DATASET CONTENT:
━━━━━━━━

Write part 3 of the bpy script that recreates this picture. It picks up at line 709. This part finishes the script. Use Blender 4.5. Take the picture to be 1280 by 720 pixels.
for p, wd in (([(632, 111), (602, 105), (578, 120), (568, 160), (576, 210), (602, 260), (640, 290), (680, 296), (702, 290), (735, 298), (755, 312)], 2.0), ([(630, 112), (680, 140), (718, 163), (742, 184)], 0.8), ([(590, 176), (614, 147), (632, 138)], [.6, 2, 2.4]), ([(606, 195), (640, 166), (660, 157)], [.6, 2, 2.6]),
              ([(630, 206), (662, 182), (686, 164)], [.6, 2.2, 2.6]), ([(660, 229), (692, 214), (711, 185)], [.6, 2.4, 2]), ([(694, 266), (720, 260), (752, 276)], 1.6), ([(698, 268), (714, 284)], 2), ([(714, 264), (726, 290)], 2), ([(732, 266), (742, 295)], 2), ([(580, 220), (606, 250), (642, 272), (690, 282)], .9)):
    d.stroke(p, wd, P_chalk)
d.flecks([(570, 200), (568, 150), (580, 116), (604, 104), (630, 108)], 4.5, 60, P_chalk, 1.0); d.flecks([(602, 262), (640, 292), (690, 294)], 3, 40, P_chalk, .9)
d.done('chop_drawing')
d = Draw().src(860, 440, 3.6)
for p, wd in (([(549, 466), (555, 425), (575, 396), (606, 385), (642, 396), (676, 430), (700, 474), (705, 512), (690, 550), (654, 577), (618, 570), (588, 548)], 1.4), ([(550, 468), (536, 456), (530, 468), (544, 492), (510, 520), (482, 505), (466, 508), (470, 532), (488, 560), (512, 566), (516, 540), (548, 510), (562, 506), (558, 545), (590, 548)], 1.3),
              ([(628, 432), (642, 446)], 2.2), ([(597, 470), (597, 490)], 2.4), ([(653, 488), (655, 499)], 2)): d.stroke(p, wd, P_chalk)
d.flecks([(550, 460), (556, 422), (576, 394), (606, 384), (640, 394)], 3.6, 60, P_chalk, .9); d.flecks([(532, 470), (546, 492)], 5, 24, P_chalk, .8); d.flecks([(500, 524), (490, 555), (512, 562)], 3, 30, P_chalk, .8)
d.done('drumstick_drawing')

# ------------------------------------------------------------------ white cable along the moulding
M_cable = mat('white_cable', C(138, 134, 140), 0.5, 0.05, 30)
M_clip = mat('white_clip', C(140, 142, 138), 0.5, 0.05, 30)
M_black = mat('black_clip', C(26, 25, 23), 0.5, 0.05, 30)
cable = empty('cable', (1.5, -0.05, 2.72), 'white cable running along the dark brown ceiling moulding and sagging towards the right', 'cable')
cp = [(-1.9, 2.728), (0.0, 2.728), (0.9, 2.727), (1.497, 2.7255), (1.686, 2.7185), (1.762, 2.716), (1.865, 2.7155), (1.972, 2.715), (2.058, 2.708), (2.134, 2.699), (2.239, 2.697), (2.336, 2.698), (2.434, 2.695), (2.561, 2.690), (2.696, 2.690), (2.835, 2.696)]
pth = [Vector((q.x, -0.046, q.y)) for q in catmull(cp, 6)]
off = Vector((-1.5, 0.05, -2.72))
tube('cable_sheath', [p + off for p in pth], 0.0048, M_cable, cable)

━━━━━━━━

JOB: Retype the listing. Match it exactly.

WRITTEN SOLUTION:
Write part 3 of the bpy script that recreates this picture. It picks up at line 709. This part finishes the script. Use Blender 4.5. Take the picture to be 1280 by 720 pixels.
for p, wd in (([(632, 111), (602, 105), (578, 120), (568, 160), (576, 210), (602, 260), (640, 290), (680, 296), (702, 290), (735, 298), (755, 312)], 2.0), ([(630, 112), (680, 140), (718, 163), (742, 184)], 0.8), ([(590, 176), (614, 147), (632, 138)], [.6, 2, 2.4]), ([(606, 195), (640, 166), (660, 157)], [.6, 2, 2.6]),
              ([(630, 206), (662, 182), (686, 164)], [.6, 2.2, 2.6]), ([(660, 229), (692, 214), (711, 185)], [.6, 2.4, 2]), ([(694, 266), (720, 260), (752, 276)], 1.6), ([(698, 268), (714, 284)], 2), ([(714, 264), (726, 290)], 2), ([(732, 266), (742, 295)], 2), ([(580, 220), (606, 250), (642, 272), (690, 282)], .9)):
    d.stroke(p, wd, P_chalk)
d.flecks([(570, 200), (568, 150), (580, 116), (604, 104), (630, 108)], 4.5, 60, P_chalk, 1.0); d.flecks([(602, 262), (640, 292), (690, 294)], 3, 40, P_chalk, .9)
d.done('chop_drawing')
d = Draw().src(860, 440, 3.6)
for p, wd in (([(549, 466), (555, 425), (575, 396), (606, 385), (642, 396), (676, 430), (700, 474), (705, 512), (690, 550), (654, 577), (618, 570), (588, 548)], 1.4), ([(550, 468), (536, 456), (530, 468), (544, 492), (510, 520), (482, 505), (466, 508), (470, 532), (488, 560), (512, 566), (516, 540), (548, 510), (562, 506), (558, 545), (590, 548)], 1.3),
              ([(628, 432), (642, 446)], 2.2), ([(597, 470), (597, 490)], 2.4), ([(653, 488), (655, 499)], 2)): d.stroke(p, wd, P_chalk)
d.flecks([(550, 460), (556, 422), (576, 394), (606, 384), (640, 394)], 3.6, 60, P_chalk, .9); d.flecks([(532, 470), (546, 492)], 5, 24, P_chalk, .8); d.flecks([(500, 524), (490, 555), (512, 562)], 3, 30, P_chalk, .8)
d.done('drumstick_drawing')

# ------------------------------------------------------------------ white cable along the moulding
M_cable = mat('white_cable', C(138, 134, 140), 0.5, 0.05, 30)
M_clip = mat('white_clip', C(140, 142, 138), 0.5, 0.05, 30)
M_black = mat('black_clip', C(26, 25, 23), 0.5, 0.05, 30)
cable = empty('cable', (1.5, -0.05, 2.72), 'white cable running along the dark brown ceiling moulding and sagging towards the right', 'cable')
cp = [(-1.9, 2.728), (0.0, 2.728), (0.9, 2.727), (1.497, 2.7255), (1.686, 2.7185), (1.762, 2.716), (1.865, 2.7155), (1.972, 2.715), (2.058, 2.708), (2.134, 2.699), (2.239, 2.697), (2.336, 2.698), (2.434, 2.695), (2.561, 2.690), (2.696, 2.690), (2.835, 2.696)]
pth = [Vector((q.x, -0.046, q.y)) for q in catmull(cp, 6)]
off = Vector((-1.5, 0.05, -2.72))
tube('cable_sheath', [p + off for p in pth], 0.0048, M_cable, cable)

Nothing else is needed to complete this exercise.